Monday, Jun. 21, 1971

New Pressures to End It

The knowledge that the U.S. military force in Viet Nam is declining at the rate of 14,300 a month and will be down to 184,000 by Dec. 1--a 66% drop since the alltime high of 543,054 in February 1969--has served to blunt much of the pressure on Richard Nixon for an immediate end to the war. Almost cyclically, however, reflecting U.S. frustration over the long and unpopular war, pressure builds up in Washington for a quicker and more explicit declaration of intention to withdraw from Viet Nam than the President has been ready to make. Now the pressure is on again, and much of it this time has been produced by a pair of antiwar proposals pending in Congress. Part of it also emanated from a controversial new proposal advanced by former Defense Secretary Clark Clifford.

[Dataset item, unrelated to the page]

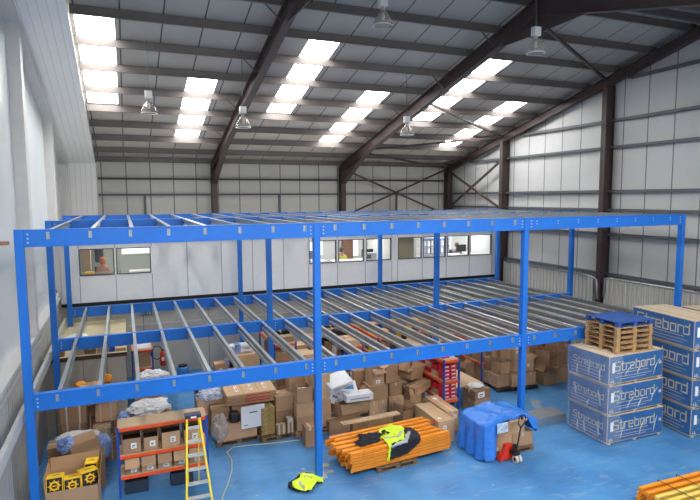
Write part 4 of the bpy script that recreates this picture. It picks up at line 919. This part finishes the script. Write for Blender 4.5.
# --- cloth patches
def inpoly(x, y, P):
    c = False; j = len(P)-1
    for i in range(len(P)):
        if (P[i][1] > y) != (P[j][1] > y) and x < (P[j][0]-P[i][0])*(y-P[i][1])/(P[j][1]-P[i][1])+P[i][0]: c = not c
        j = i
    return c
def patch(name, P, fn, m, parent=None, res=.02, thick=.012, seed=0, amp=.02, freq=7, lift=.0):
    xs = [p[0] for p in P]; ys = [p[1] for p in P]; nx = int((max(xs)-min(xs))/res)+2; ny = int((max(ys)-min(ys))/res)+2
    idx = {}; V = []; F = []
    def vid(i, j):
        if (i, j) not in idx:
            x = min(xs)+i*res; y = min(ys)+j*res; q = Vector(fn(x, y)); h = noise.noise(Vector((x*freq, y*freq, seed)))*amp+abs(noise.noise(Vector((x*freq*2.3, y*freq*1.2, seed+5))))*amp
            nrm = Vector((0, -.5, .85)); idx[(i, j)] = len(V); V.append(tuple(q+nrm*(abs(h)+lift)))
        return idx[(i, j)]
    for i in range(nx):
        for j in range(ny):
            if inpoly(min(xs)+(i+.5)*res, min(ys)+(j+.5)*res, P): F.append((vid(i, j), vid(i+1, j), vid(i+1, j+1), vid(i, j+1)))
    me = bpy.data.meshes.new(name); me.from_pydata(V, [], F); me.materials.append(m)
    for p in me.polygons: p.use_smooth = True
    o = bpy.data.objects.new(name, me); COL.objects.link(o); o.parent = parent
    s = o.modifiers.new('solid', 'SOLIDIFY'); s.thickness = thick; s.offset = 1
    return o
ca, sa = math.cos(.075), math.sin(.075)
def onstack(x, y):
    """x along the stack, y from its front edge (negative hangs down the front)"""
    u = x*1.12-.02; v = y*1.15-.6; z = ZT+.004
    if y < 0: v = -.6-.02; z = ZT+y*1.15
    return (8.09+u*ca-v*sa, .27+u*sa+v*ca, z)
t = thing('hi_vis_jacket', 'yellow and navy hi-vis jacket draped over the front of the orange beams', 'jacket')
patch('yellow_body', [(-.35, .1), (-.32, .55), (-.15, .8), (.2, .9), (.42, .72), (.4, .4), (.3, .15), (.0, .0), (-.2, -.05)], onstack, HIVIS, t, seed=3, amp=.05, freq=5)
patch('yellow_edge', [(-.36, .1), (-.42, -.32), (-.36, -.33), (-.3, .0), (-.2, .1)], onstack, HIVIS, t, seed=8, amp=.02)
patch('navy_panel', [(-.36, -.32), (-.3, .02), (.1, .1), (.42, .62), (.56, .55), (.55, .2), (.42, -.1), (.1, -.28)], onstack, DARK, t, seed=4, amp=.03, lift=.012)
patch('reflective_band', [(-.33, -.08), (-.32, -.03), (.05, .04), (.38, .38), (.42, .34), (.1, -.03)], onstack, REFL, t, seed=4, amp=.03, lift=.03)
patch('reflective_band', [(-.3, .3), (-.28, .36), (.05, .3), (.25, .5), (.28, .45), (.08, .24)], onstack, REFL, t, seed=3, amp=.05, freq=5, lift=.012)
t = thing('dark_sweater', 'black crumpled jumper lying on the orange beams left of the hi-vis jacket', 'jumper')
patch('body', [(-.95, .2), (-1.0, .45), (-.8, .55), (-.72, .78), (-.45, .7), (-.28, .62), (-.05, .7), (-.02, .5), (-.35, .45), (-.45, .25), (-.75, .22)], onstack, DARK, t, seed=9, amp=.1, freq=6)
# jacket on floor
def onfloor(x, y): return (x, y, .01+.06*max(0, 1-((x-5.52)**2+(y+.25)**2)*3.5))
t = thing('hi_vis_jacket', 'yellow and black hi-vis jacket dropped on the blue floor by the front post base', 'jacket')
patch('black_lining', [(5.14, -.28), (5.2, -.12), (5.42, -.02), (5.56, .2), (5.8, .22), (5.88, .05), (5.8, -.3), (5.66, -.6), (5.5, -.66), (5.3, -.55), (5.2, -.4)], onfloor, DARK, t, seed=2, amp=.08, res=.018)
patch('yellow_body', [(5.22, -.36), (5.28, -.16), (5.48, -.08), (5.58, .14), (5.78, .12), (5.9, -.06), (6.02, -.22), (5.95, -.42), (5.8, -.38), (5.72, -.5), (5.58, -.64), (5.36, -.6)], onfloor, HIVIS, t, seed=2, amp=.08, res=.018, lift=.02)
patch('reflective_band', [(5.42, -.56), (5.38, -.35), (5.42, -.2), (5.46, -.2), (5.43, -.36), (5.48, -.56)], onfloor, REFL, t, seed=2, amp=.08, res=.018, lift=.034)
patch('reflective_band', [(5.6, .02), (5.78, -.1), (5.76, -.15), (5.58, -.04)], onfloor, REFL, t, seed=2, amp=.08, res=.018, lift=.034)

# ------------------------------------------------------------------ tarpaulin load and pallet truck
RZ = .03; LX, LY = 10.93, -.45
def W(x, y, z=0): return (LX+x*math.cos(RZ)-y*math.sin(RZ), LY+x*math.sin(RZ)+y*math.cos(RZ), z)
pallet(LX, LY, .0, 1.6, .95, 'wooden pallet on the truck forks under the tarpaulin load', m=WOODD, rz=RZ)
carton(*W(-.2, -.06)[:2], .135, .62, .7, .74, 'tall brown carton in front under the blue tarpaulin', m=CARD, rz=RZ, sticker=[('f', -.3, .1, .12, .08)])
carton(*W(-.63, .0)[:2], .135, .24, .8, .66, 'carton with white papers at the left front corner under the tarpaulin', m=CARD2, rz=RZ, sticker=[('f', 0, .1, .18, .1), ('f', 0, .28, .16, .1), ('f', 0, .45, .16, .08)])
carton(*W(.48, .0)[:2], .135, .68, .8, .36, 'wide brown carton at the right under the tarpaulin', m=CARD, rz=RZ)
carton(*W(.38, -.05)[:2], .5, .42, .6, .44, 'upper brown carton at the right under the tarpaulin', m=CARD3, rz=RZ)
carton(*W(0, .15)[:2], .9, .3, .4, .1, 'flat brown carton under the crest of the tarpaulin', m=CARD, rz=RZ)
A_, B_ = .84, .5
def tarpf(x, y):
    ox = max(0, abs(x)-A_); oy = max(0, abs(y)-B_); cx = max(-A_, min(A_, x)); cy = max(-B_, min(B_, y)); sx = 1 if x > 0 else -1; sy = 1 if y > 0 else -1
    drop = math.hypot(ox, oy); zt = 1.08-.16*(cx+.1)**2-.25*max(0, -cx-.55)-.2*max(0, cx-.5)+.03*math.sin(cx*9+cy*4)
    ang = math.atan2(oy, ox) if drop > 0 else 0
    wr = .035*math.sin((cy if ox > oy else cx)*17)*min(1, drop*2); fl = .10*drop+wr
    px = cx+sx*(fl*math.cos(ang)) if drop > 0 else cx; py = cy+sy*(fl*math.sin(ang)) if drop > 0 else cy
    rnd = .04*(1-min(1, drop*8)) if drop > 0 else .04*max(0, 1-min(A_-abs(x), B_-abs(y))*0)
    return W(px, py, max(.03, zt-drop))
t = thing('blue_tarpaulin', 'bright blue tarpaulin draped over cartons on the pallet truck', 'tarpaulin')
P = [(-A_-1.02, -B_+.05), (-A_-1.0, B_-.05), (-A_-.6, B_+.6), (-A_+.1, B_+.9), (A_, B_+.8), (A_+.35, B_+.2), (A_+.4, -.3), (A_+.28, -B_-.18), (A_-.12, -B_-.3), (A_-.3, -B_-.1), (.1, -B_-.1), (-.3, -B_-.12), (-.45, -B_-.35), (-.52, -B_-.9), (-A_-.05, -B_-1.0), (-A_-.55, -B_-.6)]
patch('sheet', P, tarpf, TARP, t, res=.025, thick=.006, seed=6, amp=.035, freq=6)
t = thing('bagged_papers', 'plastic bag of white and blue papers on the front of the tarpaulin', 'papers', W(-.35, -B_-.09, .84), RZ)
MB().box(-.17, .17, -.02, .02, -.12, .14).build('bag', mat('bag_print', (214, 220, 226), .3, rgb2=(120, 160, 200), nscale=14), t, .015); MB().box(-.16, .17, -.025, .0, -.15, -.12).build('tape', CARD2, t)
simple('brown_paper_roll', 'roll', 'brown cardboard strip along the front crest of the tarpaulin', CARD, *(W(.0, 0)[0]-.15, W(.0, 0)[0]+.42), W(0, -B_-.11)[1]-.03, W(0, -B_-.11)[1]+.03, .94, 1.0)
# pallet truck
t = thing('pallet_truck', 'red hand pallet truck with black handle parked under the tarpaulin load', 'pallet truck', (10.72, -1.16, 0), .0)
for s in (-1, 1):
    MB().box(s*.19-.07, s*.19+.07, .1, 1.15, .045, .085).build('fork', RED, t, .01)
    MB().tube([(s*.19-.03, 1.05, .04), (s*.19+.03, 1.05, .04)], .04, 12).build('fork_roller', mat('wheel_cream', (214, 208, 196), .5), t)
MB().prism([(-.27, .04), (.27, .04), (.24, .2), (.16, .26), (.1, .44), (-.1, .44), (-.16, .26), (-.24, .2)], .0, .1).build('fork_head', RED, t, .01)
MB().prism([(-.28, .05), (-.2, .05), (-.02, .4), (-.08, .46), (-.13, .43)], -.06, .0).build('fork_head_rib', RED, t, .008)
MB().prism([(.28, .05), (.2, .05), (.02, .4), (.08, .46), (.13, .43)], -.06, .0).build('fork_head_rib', RED, t, .008)
for s in (-1, 1):
    w = MB().tube([(.14+s*.05-.028, -.16, .1), (.14+s*.05+.028, -.16, .1)], .1, 20).build('steer_wheel', MATS['wheel_cream'], t)
    MB().tube([(.14+s*.05-.032, -.16, .1), (.14+s*.05+.032, -.16, .1)], .045, 16).build('wheel_hub', BLACK, w)
MB().tube([(.06, -.16, .1), (.22, -.16, .1)], .02).build('axle', BLACK, t)
MB().tube([(.1, -.1, .2), (.1, -.1, .46)], .05, 14).build('hydraulic_pump', BLACK, t); MB().box(.02, .2, -.2, .02, .2, .28).build('pump_base', BLACK, t, .01)
MB().tube([(.12, -.14, .26), (.2, -.2, .95)], .02, 8).build('handle_shaft', BLACK, t)
MB().tube([(.2, -.2, .93), (.11, -.21, 1.05), (.11, -.225, 1.2), (.16, -.23, 1.26), (.28, -.23, 1.26), (.32, -.225, 1.2), (.31, -.21, 1.05), (.2, -.2, .93)], .018, 8).build('handle_loop', BLACK, t)
MB().box(.19, .23, -.235, -.2, 1.14, 1.24).build('lever', BLACK, t)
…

In the Senate, the McGovern-Hatfield amendment to the draft bill--an updated version of a measure that was defeated 55-39 last year--will reach a vote this week; it seeks to force the withdrawal of all U.S. forces from Indochina by Dec. 31 by cutting off all funds for the continued deployment of troops there by that date. The House, meanwhile, is considering the Nedzi-Whalen amendment to the military procurement authorization bill, which would cut off spending for weapons for U.S. forces in Viet Nam after Dec. 31.

Fairly Free Rein. Since massive supplies for Viet Nam are already in the pipeline, the Nedzi-Whalen measure could have little effect on the course of the war. Nonetheless, House Armed Services Committee Chairman Edward Hebert claims that the proposal's psychological effect could be "disastrous," and the Administration has been combatting it with a series of White House breakfasts for Congressmen. Despite massive lobbying by John Gardners Common Cause, the amendment has little chance of success. It will, however, result in an interesting and useful bench mark: the vote will represent the first tally on the war since the House moved in January to record teller balloting, requiring each Representative to stand up and be counted.

To widen their base of support, the McGovern-Hatfield amendment's backers have added two important provisions: a clause that would give the President a 60-day leeway after the Dec. 31 deadline if arrangements for the release of U.S. war prisoners were not made by that time, and another that protects the President's powers to provide for the safe withdrawal of U.S. troops. The latter, in fact, has been interpreted by some congressional observers as an escape clause that would give the President fairly free rein while ending the war on his own terms. "I think you can safely say that's how we'd interpret it," said one Administration official.

In midweek the source of the antiwar pressure shifted from Congress to Hanoi and Paris. Clark Clifford, who played a major role in reversing Lyndon Johnson's bombing policy, announced that he had reason to believe that if the U.S. would agree to withdraw its troops from Viet Nam by Dec. 31, Hanoi and the National Liberation Front would agree to release all U.S. prisoners within 30 days. The plan, Clifford pointed out, contained a safeguard: if the Communists did not release the approximately 460 U.S. prisoners they are believed to hold, the U.S. would not be obligated to withdraw its troops. His information, said Clifford, came from "contacts in Paris," but not from "formal" representatives of Hanoi or the N.L.F.

"Ask Them." The Clifford proposal was denounced by the White House as raising "false hopes" about U.S. war prisoners for "domestic political purposes." The North Vietnamese, the Administration said, were seeking to "create an appearance of flexibility when in fact they remain hard in their posture." In response, Clifford challenged the President to instruct U.S. Ambassador David Bruce to present such a proposal to the Communists at the Paris peace talks. "Ask them," Clifford said.

Two other recent developments suggest that Clifford's information may be correct. At a three-hour session two weeks ago, the N.L.F.'s deputy negotiator in Paris, Nguyen Van Tien, told Representative Robert Leggett, a California Democrat, that the Viet Cong were ready to release their U.S. prisoners if the U.S. would agree to a date for withdrawal. Last week Washington Post Correspondent Chalmers Roberts interviewed Xuan Thuy, chief of Hanoi's team in Paris. Thuy told Roberts that the military issues of U.S. withdrawal and the release of prisoners could be settled while the Thieu-Ky regime was still in power in Saigon, but suggested that total withdrawal must also include stopping all U.S. military aid to South Viet Nam.

Reasonable Chance. The problem is that even if Clifford is correct, the formula would not be acceptable to the Nixon Administration at the moment. The President has emphasized the plight of the war prisoners in recent months, but the real issue is the Administration's belief that it must provide the South Vietnamese with a "reasonable chance" to fend off a Communist takeover--at least, in the words of a White House adviser, for a "decent interval." Presidential Press Secretary Ronald Ziegler said that the Clifford plan imposed "a deadline so precipitate that it would not give the South Vietnamese the opportunity to defend themselves and determine their own future." In other words, it is the price of the proposal that separates the President from Clifford, McGovern, Hatfield and the rest, and not the question of whether the Communists are ready to make a deal.